Data entries:

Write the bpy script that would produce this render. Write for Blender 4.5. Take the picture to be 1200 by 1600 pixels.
---
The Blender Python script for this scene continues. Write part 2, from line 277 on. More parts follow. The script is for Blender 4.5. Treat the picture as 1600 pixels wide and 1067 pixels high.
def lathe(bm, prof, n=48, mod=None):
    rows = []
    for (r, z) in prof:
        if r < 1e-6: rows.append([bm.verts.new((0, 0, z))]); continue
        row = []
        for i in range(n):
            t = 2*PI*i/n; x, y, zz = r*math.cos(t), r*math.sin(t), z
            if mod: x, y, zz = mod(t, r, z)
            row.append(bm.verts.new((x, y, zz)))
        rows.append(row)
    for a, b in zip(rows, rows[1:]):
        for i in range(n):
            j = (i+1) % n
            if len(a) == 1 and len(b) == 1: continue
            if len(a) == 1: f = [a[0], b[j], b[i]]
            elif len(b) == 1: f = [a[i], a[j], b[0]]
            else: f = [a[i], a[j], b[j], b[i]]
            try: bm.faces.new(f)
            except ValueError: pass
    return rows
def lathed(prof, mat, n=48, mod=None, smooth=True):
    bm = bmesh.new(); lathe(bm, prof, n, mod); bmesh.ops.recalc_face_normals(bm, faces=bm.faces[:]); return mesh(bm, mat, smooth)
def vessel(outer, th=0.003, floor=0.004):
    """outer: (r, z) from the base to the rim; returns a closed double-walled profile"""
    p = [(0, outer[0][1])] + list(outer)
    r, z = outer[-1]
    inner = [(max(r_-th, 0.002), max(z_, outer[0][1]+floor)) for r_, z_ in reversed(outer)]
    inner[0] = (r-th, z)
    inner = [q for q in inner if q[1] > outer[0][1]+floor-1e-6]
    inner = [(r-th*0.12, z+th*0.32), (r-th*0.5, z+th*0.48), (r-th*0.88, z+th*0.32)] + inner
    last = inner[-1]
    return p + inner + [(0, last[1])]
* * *
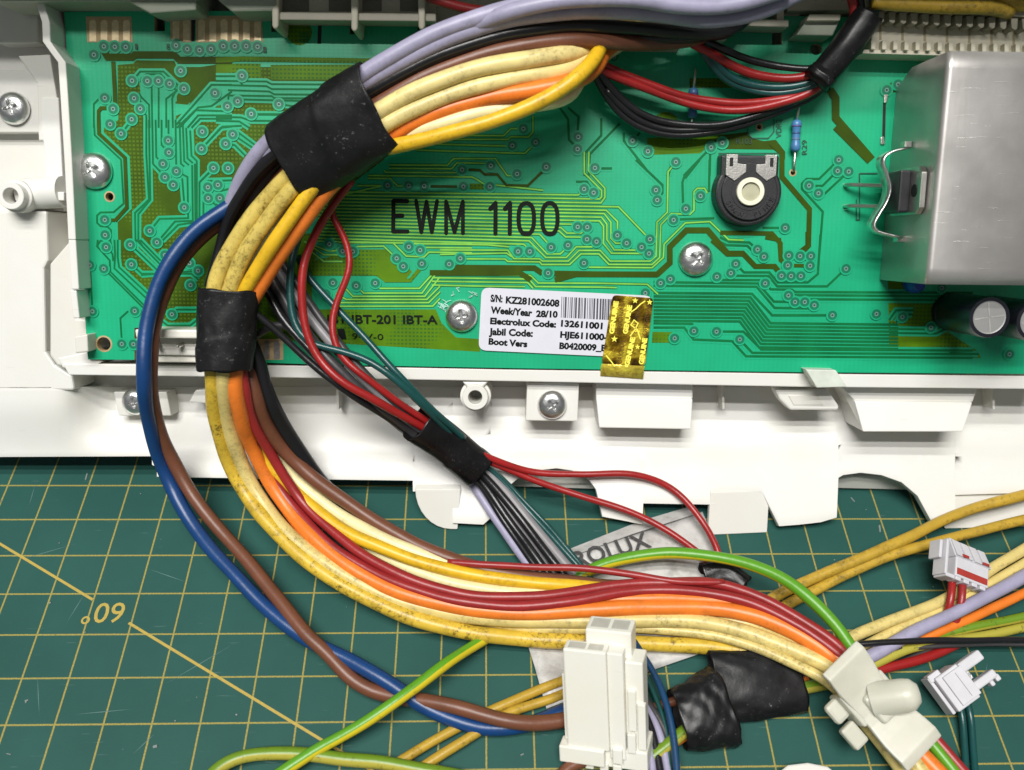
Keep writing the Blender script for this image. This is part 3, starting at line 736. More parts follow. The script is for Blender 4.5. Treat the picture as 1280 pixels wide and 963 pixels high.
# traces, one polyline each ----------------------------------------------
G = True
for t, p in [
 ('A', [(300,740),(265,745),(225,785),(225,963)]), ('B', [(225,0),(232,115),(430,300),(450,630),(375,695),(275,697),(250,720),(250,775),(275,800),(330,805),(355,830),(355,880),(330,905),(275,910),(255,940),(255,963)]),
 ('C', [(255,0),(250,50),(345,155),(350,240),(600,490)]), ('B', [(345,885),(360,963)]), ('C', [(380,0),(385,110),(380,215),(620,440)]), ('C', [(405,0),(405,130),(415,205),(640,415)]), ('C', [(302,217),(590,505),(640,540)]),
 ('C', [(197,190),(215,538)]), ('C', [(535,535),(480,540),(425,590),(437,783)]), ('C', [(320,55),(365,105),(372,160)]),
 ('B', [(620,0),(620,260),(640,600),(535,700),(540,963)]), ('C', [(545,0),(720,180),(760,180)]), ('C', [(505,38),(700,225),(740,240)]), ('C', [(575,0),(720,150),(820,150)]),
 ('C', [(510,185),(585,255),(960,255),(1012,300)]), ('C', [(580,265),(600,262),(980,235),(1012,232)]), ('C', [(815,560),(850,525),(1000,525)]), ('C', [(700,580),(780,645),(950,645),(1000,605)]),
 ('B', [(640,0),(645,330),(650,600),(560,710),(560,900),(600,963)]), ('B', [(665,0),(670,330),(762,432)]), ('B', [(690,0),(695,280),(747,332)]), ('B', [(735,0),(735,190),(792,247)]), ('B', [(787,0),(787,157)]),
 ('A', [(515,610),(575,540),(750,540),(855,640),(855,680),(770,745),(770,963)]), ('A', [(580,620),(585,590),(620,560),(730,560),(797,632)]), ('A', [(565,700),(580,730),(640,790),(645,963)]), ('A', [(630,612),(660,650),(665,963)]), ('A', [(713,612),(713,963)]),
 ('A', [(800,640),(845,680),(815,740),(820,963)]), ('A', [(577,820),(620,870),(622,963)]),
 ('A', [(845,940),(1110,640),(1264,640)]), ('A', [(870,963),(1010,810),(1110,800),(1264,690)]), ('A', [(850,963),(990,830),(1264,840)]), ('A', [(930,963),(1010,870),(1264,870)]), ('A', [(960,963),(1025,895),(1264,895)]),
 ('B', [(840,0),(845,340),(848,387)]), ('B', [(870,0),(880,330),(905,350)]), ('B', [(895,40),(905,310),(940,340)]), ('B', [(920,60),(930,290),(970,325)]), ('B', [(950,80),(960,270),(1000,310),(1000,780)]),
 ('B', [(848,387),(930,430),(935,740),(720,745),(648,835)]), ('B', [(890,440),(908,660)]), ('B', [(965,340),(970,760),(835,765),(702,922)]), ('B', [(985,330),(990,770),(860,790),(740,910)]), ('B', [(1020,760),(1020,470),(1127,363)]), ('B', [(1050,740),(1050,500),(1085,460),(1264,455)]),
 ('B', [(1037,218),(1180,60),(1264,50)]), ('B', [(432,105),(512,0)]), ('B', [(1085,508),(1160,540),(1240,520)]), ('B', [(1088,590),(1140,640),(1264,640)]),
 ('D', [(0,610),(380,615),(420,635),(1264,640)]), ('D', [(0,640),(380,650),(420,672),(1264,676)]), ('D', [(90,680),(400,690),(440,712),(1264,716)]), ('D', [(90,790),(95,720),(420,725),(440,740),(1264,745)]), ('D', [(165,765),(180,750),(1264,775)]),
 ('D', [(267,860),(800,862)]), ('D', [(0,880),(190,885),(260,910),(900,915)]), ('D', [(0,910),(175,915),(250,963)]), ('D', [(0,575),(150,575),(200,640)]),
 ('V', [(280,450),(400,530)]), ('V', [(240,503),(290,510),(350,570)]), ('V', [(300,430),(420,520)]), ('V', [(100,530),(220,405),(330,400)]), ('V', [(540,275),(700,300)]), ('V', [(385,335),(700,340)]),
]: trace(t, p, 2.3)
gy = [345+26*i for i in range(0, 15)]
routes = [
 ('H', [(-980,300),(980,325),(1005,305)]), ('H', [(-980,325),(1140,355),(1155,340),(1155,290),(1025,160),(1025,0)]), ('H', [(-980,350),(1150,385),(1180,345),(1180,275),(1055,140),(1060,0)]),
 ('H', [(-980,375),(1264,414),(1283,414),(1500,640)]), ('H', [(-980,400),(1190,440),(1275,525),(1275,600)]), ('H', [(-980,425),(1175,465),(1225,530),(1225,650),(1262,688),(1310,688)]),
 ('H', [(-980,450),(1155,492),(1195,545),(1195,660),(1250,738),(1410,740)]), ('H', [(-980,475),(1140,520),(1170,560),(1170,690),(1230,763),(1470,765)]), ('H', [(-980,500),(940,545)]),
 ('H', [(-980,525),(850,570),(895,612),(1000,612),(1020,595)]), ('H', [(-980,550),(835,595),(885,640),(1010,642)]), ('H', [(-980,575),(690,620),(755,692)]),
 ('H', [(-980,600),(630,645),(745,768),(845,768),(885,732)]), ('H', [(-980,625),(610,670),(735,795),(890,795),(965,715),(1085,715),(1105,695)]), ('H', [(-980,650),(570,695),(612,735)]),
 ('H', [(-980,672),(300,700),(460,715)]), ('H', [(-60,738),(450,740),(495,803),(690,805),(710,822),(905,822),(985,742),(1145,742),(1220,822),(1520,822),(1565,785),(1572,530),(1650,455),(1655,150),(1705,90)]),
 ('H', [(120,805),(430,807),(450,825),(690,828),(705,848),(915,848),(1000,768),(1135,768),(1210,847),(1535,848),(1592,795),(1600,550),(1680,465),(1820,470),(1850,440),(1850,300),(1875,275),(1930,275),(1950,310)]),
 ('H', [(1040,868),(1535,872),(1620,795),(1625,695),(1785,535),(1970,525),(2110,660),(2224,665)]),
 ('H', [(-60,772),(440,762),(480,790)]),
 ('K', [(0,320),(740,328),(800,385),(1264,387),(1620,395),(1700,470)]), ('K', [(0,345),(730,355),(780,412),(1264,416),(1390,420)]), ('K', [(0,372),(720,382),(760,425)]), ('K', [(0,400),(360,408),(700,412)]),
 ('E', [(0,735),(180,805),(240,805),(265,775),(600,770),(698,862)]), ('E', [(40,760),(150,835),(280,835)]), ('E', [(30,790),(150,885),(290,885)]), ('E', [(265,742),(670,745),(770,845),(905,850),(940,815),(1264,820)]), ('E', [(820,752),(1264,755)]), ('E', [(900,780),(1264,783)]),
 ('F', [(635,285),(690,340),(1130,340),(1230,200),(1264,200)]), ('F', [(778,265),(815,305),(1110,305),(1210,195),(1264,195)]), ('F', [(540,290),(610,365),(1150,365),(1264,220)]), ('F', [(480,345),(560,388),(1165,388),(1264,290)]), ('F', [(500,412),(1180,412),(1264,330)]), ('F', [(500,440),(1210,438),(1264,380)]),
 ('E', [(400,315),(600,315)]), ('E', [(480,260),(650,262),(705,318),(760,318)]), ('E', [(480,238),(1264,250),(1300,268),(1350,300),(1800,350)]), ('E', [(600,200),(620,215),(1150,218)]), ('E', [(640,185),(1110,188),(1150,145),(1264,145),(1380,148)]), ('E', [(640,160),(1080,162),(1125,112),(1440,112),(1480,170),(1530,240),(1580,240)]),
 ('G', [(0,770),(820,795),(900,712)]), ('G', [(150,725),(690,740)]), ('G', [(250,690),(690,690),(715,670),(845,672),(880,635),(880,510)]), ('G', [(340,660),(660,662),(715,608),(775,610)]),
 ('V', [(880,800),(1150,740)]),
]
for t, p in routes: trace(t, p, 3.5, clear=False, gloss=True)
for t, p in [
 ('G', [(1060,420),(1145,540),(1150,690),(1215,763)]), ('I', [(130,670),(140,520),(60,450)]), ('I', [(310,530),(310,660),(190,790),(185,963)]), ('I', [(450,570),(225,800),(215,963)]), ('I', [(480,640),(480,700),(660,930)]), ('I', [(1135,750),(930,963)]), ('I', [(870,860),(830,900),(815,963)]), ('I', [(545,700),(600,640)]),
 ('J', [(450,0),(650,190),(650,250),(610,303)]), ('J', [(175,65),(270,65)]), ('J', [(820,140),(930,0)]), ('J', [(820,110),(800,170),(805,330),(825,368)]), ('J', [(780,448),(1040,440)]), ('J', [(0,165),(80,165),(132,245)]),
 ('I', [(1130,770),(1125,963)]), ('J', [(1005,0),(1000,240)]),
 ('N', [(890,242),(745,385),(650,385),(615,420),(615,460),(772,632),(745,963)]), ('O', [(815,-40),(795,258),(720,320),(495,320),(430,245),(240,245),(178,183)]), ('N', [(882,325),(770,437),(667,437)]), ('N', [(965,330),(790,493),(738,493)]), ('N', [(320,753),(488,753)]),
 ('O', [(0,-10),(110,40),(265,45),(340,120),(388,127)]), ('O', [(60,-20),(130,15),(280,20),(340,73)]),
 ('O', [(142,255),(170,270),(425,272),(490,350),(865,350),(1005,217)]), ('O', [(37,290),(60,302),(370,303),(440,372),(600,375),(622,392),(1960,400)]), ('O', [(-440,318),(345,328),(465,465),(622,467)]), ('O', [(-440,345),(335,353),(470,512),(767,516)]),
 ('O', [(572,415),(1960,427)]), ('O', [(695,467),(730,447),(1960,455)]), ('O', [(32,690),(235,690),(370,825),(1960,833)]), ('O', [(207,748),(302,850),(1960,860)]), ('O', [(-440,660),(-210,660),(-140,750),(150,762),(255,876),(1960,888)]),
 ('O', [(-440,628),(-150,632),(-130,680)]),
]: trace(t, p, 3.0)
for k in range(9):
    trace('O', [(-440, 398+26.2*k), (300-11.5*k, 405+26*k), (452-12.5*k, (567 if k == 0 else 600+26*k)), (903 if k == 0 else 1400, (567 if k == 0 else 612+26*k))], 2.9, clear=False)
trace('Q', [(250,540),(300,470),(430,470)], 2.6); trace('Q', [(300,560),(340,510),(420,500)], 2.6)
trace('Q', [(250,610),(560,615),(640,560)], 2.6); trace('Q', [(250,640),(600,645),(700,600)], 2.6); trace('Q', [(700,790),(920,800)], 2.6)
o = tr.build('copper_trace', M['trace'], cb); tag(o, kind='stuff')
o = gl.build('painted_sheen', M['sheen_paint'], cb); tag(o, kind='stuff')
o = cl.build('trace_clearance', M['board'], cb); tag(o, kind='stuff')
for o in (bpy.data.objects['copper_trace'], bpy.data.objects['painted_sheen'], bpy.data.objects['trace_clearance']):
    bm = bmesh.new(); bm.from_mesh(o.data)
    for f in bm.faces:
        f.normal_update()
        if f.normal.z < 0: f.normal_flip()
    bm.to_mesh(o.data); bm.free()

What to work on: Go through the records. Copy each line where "this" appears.

Reply to the exercise:
Write the bpy script that would produce this render. Write for Blender 4.5. Take the picture to be 1200 by 1600 pixels.
The Blender Python script for this scene continues. Write part 2, from line 277 on. More parts follow. The script is for Blender 4.5. Treat the picture as 1600 pixels wide and 1067 pixels high.
Keep writing the Blender script for this image. This is part 3, starting at line 736. More parts follow. The script is for Blender 4.5. Treat the picture as 1280 pixels wide and 963 pixels high.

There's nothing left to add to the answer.